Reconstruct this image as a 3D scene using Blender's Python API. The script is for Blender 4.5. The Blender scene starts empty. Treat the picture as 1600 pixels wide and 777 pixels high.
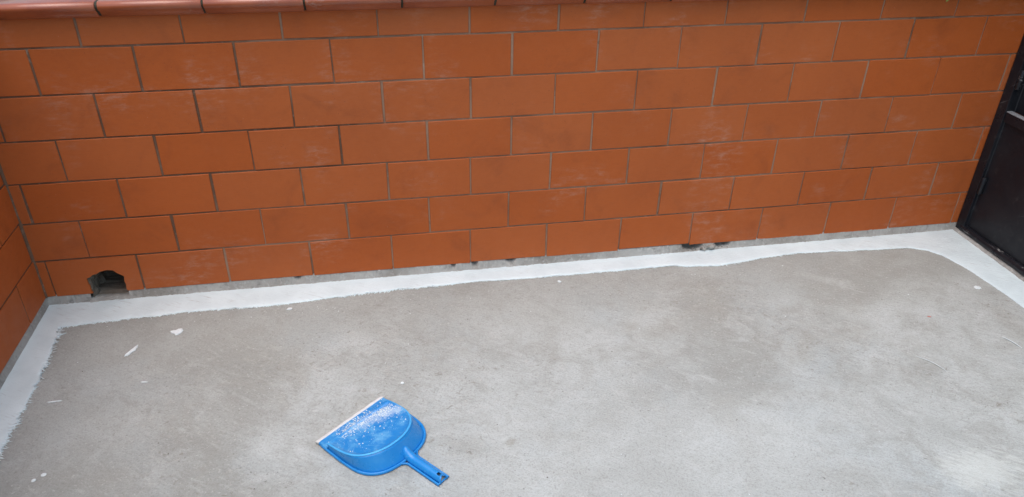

━━━━━━━━━━━━━━━━━━━━━━━━━━━━━━

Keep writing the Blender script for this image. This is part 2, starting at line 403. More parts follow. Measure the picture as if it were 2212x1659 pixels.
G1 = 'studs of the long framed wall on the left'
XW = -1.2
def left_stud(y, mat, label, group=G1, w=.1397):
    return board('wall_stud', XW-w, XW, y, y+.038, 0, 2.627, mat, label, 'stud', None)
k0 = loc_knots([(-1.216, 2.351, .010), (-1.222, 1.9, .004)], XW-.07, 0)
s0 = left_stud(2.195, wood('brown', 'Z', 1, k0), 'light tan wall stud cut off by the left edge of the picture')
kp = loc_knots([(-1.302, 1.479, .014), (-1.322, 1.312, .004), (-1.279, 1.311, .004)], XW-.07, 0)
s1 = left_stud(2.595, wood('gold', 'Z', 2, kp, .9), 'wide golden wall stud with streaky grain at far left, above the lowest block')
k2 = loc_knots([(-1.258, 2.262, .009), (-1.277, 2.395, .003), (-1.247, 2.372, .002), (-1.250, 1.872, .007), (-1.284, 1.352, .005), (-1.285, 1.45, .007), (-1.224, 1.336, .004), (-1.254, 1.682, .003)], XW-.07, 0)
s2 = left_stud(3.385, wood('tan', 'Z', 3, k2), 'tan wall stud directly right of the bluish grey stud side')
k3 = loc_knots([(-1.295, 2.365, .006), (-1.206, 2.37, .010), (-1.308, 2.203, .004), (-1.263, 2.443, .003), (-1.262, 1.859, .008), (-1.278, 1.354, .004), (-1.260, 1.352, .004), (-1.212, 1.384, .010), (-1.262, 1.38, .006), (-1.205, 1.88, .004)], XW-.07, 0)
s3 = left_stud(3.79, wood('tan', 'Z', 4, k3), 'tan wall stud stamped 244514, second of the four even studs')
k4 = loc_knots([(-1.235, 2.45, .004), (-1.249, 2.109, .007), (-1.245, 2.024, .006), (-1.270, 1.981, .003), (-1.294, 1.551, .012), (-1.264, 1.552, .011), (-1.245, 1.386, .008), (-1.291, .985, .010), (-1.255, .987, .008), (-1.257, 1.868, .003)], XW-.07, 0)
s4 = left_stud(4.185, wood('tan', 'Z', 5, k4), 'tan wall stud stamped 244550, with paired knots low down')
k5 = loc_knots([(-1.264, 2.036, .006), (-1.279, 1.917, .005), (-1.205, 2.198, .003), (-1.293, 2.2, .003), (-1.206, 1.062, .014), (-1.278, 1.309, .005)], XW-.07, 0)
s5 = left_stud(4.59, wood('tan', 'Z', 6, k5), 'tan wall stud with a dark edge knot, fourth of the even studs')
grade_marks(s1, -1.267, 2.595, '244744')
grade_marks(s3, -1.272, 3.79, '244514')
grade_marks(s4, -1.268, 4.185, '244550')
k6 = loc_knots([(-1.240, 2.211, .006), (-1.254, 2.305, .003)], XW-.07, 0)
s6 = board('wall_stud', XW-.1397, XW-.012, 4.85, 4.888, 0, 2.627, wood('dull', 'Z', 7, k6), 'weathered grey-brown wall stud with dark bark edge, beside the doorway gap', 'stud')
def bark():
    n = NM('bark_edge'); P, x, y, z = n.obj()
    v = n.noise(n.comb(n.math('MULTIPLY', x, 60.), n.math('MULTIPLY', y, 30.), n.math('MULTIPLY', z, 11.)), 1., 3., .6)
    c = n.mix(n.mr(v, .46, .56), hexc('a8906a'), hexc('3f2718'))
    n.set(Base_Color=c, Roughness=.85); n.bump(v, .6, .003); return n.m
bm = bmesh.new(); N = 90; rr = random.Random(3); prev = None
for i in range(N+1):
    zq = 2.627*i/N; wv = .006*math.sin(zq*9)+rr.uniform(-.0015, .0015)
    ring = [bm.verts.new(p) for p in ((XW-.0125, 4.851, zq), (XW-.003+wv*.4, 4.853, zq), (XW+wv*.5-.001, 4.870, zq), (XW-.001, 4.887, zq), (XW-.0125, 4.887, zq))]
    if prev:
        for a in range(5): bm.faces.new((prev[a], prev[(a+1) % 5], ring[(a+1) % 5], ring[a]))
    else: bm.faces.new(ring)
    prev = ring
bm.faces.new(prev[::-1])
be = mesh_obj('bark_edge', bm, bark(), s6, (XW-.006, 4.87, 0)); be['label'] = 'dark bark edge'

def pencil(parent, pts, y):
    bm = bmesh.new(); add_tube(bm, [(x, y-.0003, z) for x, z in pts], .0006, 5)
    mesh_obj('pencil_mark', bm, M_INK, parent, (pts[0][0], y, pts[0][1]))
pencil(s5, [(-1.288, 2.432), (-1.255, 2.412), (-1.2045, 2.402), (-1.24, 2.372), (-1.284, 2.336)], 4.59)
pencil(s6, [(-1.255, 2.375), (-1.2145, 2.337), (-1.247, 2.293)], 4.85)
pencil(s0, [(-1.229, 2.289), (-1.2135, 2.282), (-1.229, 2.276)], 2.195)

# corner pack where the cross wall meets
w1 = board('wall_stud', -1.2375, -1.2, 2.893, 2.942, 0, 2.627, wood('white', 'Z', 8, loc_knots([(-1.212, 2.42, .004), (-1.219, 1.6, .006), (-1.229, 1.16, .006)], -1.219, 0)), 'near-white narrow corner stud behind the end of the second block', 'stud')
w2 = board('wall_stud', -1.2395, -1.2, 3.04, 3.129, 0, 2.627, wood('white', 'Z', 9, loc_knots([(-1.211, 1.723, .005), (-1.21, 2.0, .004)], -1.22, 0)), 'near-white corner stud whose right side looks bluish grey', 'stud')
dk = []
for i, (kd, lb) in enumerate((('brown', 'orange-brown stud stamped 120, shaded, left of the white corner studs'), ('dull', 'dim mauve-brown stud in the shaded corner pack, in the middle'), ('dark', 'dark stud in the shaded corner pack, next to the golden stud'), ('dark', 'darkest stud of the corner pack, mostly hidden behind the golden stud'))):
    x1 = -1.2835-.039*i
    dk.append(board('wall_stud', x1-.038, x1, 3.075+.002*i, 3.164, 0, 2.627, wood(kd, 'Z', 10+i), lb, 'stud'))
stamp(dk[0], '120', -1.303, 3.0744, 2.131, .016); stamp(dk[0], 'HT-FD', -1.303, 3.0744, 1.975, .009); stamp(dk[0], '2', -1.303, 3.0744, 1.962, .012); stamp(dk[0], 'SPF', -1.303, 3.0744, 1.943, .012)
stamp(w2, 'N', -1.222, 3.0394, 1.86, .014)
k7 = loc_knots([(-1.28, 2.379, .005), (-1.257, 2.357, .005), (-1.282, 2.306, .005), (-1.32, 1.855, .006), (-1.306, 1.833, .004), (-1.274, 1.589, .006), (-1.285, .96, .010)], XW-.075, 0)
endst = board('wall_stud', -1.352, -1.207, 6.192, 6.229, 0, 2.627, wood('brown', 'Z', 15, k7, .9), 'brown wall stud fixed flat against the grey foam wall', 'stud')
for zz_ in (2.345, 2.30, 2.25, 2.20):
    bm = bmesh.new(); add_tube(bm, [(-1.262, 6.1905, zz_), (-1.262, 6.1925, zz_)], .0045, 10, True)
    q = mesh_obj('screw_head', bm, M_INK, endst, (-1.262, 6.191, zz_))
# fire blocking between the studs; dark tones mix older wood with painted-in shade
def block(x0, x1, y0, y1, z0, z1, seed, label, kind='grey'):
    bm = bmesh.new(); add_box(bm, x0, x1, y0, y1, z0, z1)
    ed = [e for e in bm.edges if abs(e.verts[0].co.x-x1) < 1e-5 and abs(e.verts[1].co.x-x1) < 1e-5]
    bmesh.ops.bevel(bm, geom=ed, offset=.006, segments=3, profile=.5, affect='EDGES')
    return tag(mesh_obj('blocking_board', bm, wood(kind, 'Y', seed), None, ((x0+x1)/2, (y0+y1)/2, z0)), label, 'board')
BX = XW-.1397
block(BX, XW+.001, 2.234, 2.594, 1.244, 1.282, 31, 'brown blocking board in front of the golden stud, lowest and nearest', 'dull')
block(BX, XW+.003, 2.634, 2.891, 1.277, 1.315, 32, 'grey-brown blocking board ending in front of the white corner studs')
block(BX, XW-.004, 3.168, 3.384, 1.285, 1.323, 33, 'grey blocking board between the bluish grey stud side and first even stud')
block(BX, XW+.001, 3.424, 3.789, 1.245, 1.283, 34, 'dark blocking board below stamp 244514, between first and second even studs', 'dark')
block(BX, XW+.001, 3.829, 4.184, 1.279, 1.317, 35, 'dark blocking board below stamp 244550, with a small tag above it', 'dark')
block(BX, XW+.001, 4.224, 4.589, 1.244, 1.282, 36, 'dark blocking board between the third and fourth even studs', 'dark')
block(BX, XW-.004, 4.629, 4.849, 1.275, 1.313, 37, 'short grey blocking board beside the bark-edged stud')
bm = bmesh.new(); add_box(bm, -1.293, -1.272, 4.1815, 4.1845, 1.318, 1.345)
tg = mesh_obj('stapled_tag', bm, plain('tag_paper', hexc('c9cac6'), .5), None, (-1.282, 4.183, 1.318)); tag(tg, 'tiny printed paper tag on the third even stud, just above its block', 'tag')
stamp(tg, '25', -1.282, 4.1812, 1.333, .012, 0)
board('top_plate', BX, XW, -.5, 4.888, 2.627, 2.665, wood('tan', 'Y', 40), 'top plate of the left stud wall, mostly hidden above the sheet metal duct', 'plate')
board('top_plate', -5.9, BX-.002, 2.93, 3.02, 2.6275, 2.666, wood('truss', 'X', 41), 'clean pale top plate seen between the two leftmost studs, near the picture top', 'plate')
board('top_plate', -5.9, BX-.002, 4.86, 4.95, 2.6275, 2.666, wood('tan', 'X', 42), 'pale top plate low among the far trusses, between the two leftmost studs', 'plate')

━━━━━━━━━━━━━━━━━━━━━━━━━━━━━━

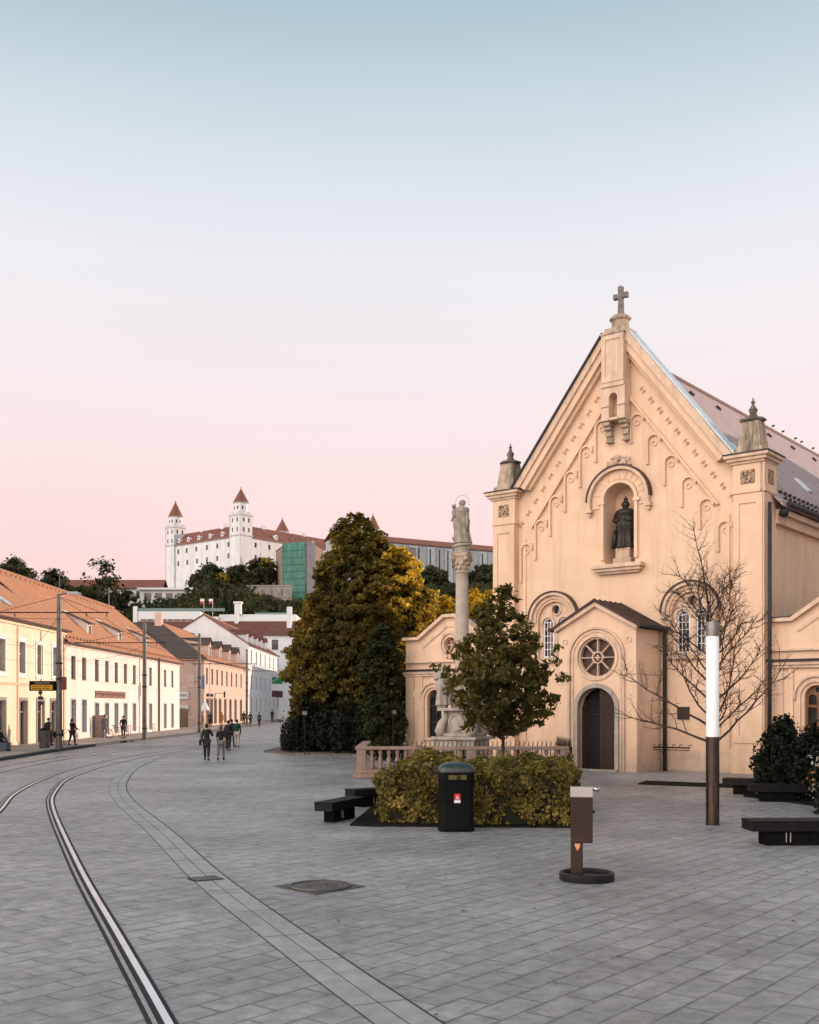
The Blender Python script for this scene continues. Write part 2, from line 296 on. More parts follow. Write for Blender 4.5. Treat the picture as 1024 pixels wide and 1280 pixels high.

━━━━━━━━━━━━━━━━━━━━━━━━━━━━━━

## Work to be completed
Using the data above, extract exactly the lines from the one that holds "for i, (kd, lb)" to the one that holds "x1 = -1.2835-.039*i", both ends included, and no others.

## Answer in full
for i, (kd, lb) in enumerate((('brown', 'orange-brown stud stamped 120, shaded, left of the white corner studs'), ('dull', 'dim mauve-brown stud in the shaded corner pack, in the middle'), ('dark', 'dark stud in the shaded corner pack, next to the golden stud'), ('dark', 'darkest stud of the corner pack, mostly hidden behind the golden stud'))):
    x1 = -1.2835-.039*i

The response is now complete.